Un cheminement romanesque dans l’histoire bien réelle et tragique du nazisme, faisant des personnages du roman des acteurs de l’histoire et inversement.

Une contribution de plus mais toujours utile au décryptage de l’avènement du nazisme dans un pays à la culture vibrante et ancestrale, la fiction mêlée à l’histoire rendant l’exercice suggestif et pertinent.

Il y a loin de l’ascèse de la démonstration de Vuillard dans « l’Ordre du jour » à l’exubérance de Giesbert, mais les deux ouvrages contribuent à la même démonstration. Tout est possible, tout est à craindre. 

POINTS FAIBLES

Comme toujours avec l’auteur, un peu de démesure dans le choix et les traits de certains personnages, de certains faits eux-mêmes; ainsi l’amour d’Elie Weinberger pour sa compagne d’infortune, une truie qu’il pleure comme sa mère. FOG le végan nous a déjà dit son amour des animaux et en particulier celui qu’il éprouvait enfant pour le cochon de la ferme voisine dans « La dernière fois que j’ai rencontré Dieu » récemment paru, sans qu’il soit nécessaire d’y revenir aujourd’hui dans ce roman par ailleurs profond et sensible.

EN DEUX MOTS

Une bonne démonstration de la mécanique du drame et du crime par la somme des passivités, des lâchetés et autres abandons successifs, des opportunismes, des alliances perverses, des Illuminations collectives, démonstration déjà servie par l’auteur dans « La cuisinière d’Himmler », un ouvrage traitant de cette collusion parfois aimable avec les nazis.

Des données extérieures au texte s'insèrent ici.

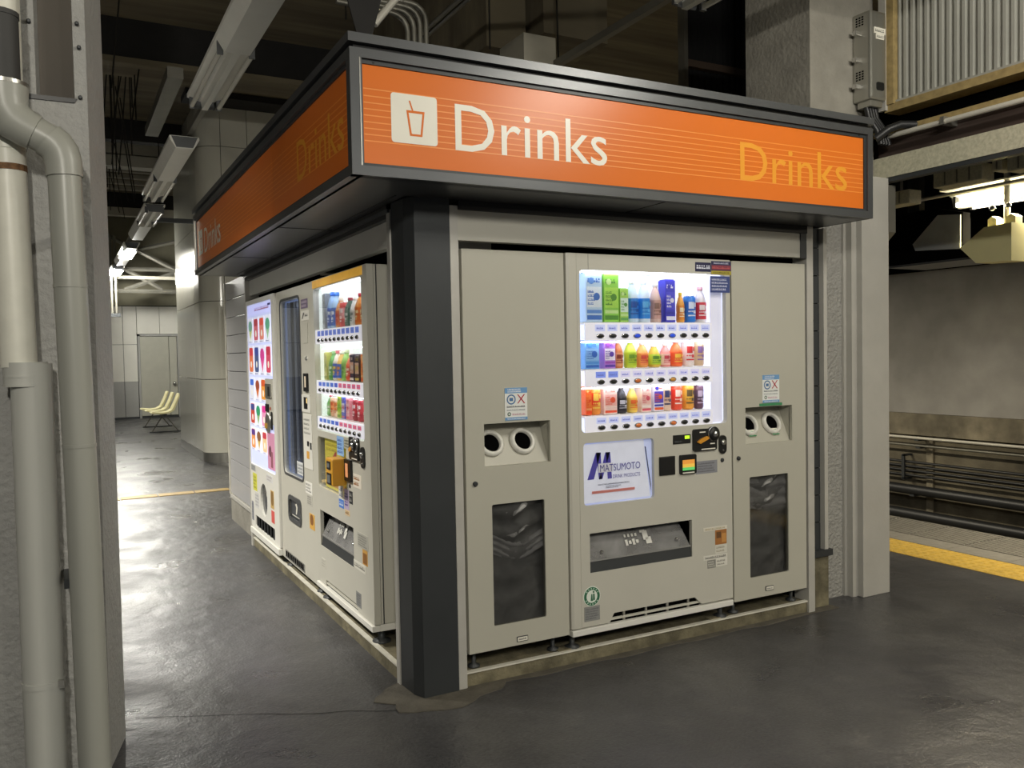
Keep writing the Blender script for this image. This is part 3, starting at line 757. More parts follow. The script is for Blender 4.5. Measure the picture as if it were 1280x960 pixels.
def coin_unit(t, x0, x1, z0, z1, cx, cz, y, sc=1.):
    c = part('coin_unit', MB(m_black).prism(rrect(x0, x1, z0, z1, .012), y-.012, y), t)
    r = .036*sc
    part('coin_dome', MB(m_black).rev([(r, y-.001), (r, y-.016), (r*.8, y-.026), (r*.55, y-.028)], (cx, 0, cz), 'y', 18).mat(m_chrome).rev([(r*1.03, y-.010), (r*1.03, y-.018), (r*.98, y-.019)], (cx, 0, cz), 'y', 18, caps=False).rev([(r*.4, y-.028), (r*.3, y-.034), (.002, y-.036)], (cx, 0, cz), 'y', 12), c)
    w, h = x1-x0, z1-z0
    a, b = x0+w*.12, z0+h*.42
    part('return_lever', MB(mat('orange_lever', '#d9952a', .4)).prism([(a, b), (a+w*.12, b-h*.08), (a+w*.5, b+h*.13), (a+w*.42, b+h*.24), (a+w*.15, b+h*.14)], y-.022, y-.012), c)
    part('unit_print', MB(m_cream).quad(x0+w*.25, x0+w*.5, z1-h*.17, z1-h*.12, y-.0125).quad(x0+w*.32, x1-w*.08, z0+h*.05, z0+h*.1, y-.0125).quad(x0+w*.7, x1-w*.1, z0+h*.28, z0+h*.33, y-.0125), c)
    return c
def capsule(t, x0, x1, z0, z1, y):
    w = x1-x0
    k = part('key_lock', MB(m_black).prism(rrect(x0, x1, z0, z1, w*.49, 6), y-.008, y), t)
    part('lock_barrel', MB(m_chrome).rev([(w*.3, y-.008), (w*.28, y-.016), (w*.12, y-.018)], ((x0+x1)/2, 0, z0+(z1-z0)*.62), 'y', 12), k)
    part('key_hole', MB(m_chrome).rev([(w*.12, y-.008), (w*.1, y-.011)], ((x0+x1)/2, 0, z0+(z1-z0)*.2), 'y', 10), k)
def sticker(t, x0, x1, z0, z1, y, h, ink=None, rows=0, seed=1, label=None, fill=.55):
    s = part('sticker', MB(flat(h)).box(x0, x1, y-.0012, y, z0, z1), t, label)
    if ink: part('sticker_print', MB(flat(ink)).marks(x0+(x1-x0)*.07, x1-(x1-x0)*.07, z0+(z1-z0)*.1, z1-(z1-z0)*.1, rows, y-.0016, fill, seed), s)
    return s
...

Un bon livre alliant le roman et l’histoire pour les rendre crédibles tous les deux, sous la seule réserve de quelques exagérations qui peuvent passer pour des élucubrations, sans doute contre-productives. 

UN EXTRAIT

"Une attraction, cet Hitler. Avant de s’exprimer, il semblait en proie à des ruminations, des pensées sombres et, dès qu’il avait la parole, ça coulait de source jusqu’à ce que monte une tempête, un crescendo de fulminations, détonations, rugissements, barrissements. Sans parler des postillons qui tombaient comme des embruns sur les premiers rangs, et dont son corps était, avec les flatulences, généreux."

L’AUTEUR

Journaliste, éditorialiste, romancier et à sa manière historien, Franz Olivier Giesbert, alias FOG, reste inclassable et le veut ainsi. A droite pour les uns et à gauche pour les autres, il navigue en eaux claires ou en eaux troubles selon les jours, les rencontres et les expériences, comme un  poisson qui sait nager, avec un héritage littéraire par sa mère qu’il dit normande, de gauche et catholique, un autre héroïque par son père américain, débarqué sur les côtes françaises le 6 juin 1944.

Il a rencontrés tous les maitres du jeu politique, de Chirac à Mitterrand en passant par Sarkozy, les a servis et finalement trahis diront-ils, ainsi Mitterrand qui pourtant le convoquera pour une ultime et touchante balade sous les chênes et les pins de Latché, quelques mois avant l’épilogue, cet échange nourrissant un bel ouvrage de plus dans son abondante bibliographie,  «  Le vieil homme et la mort ».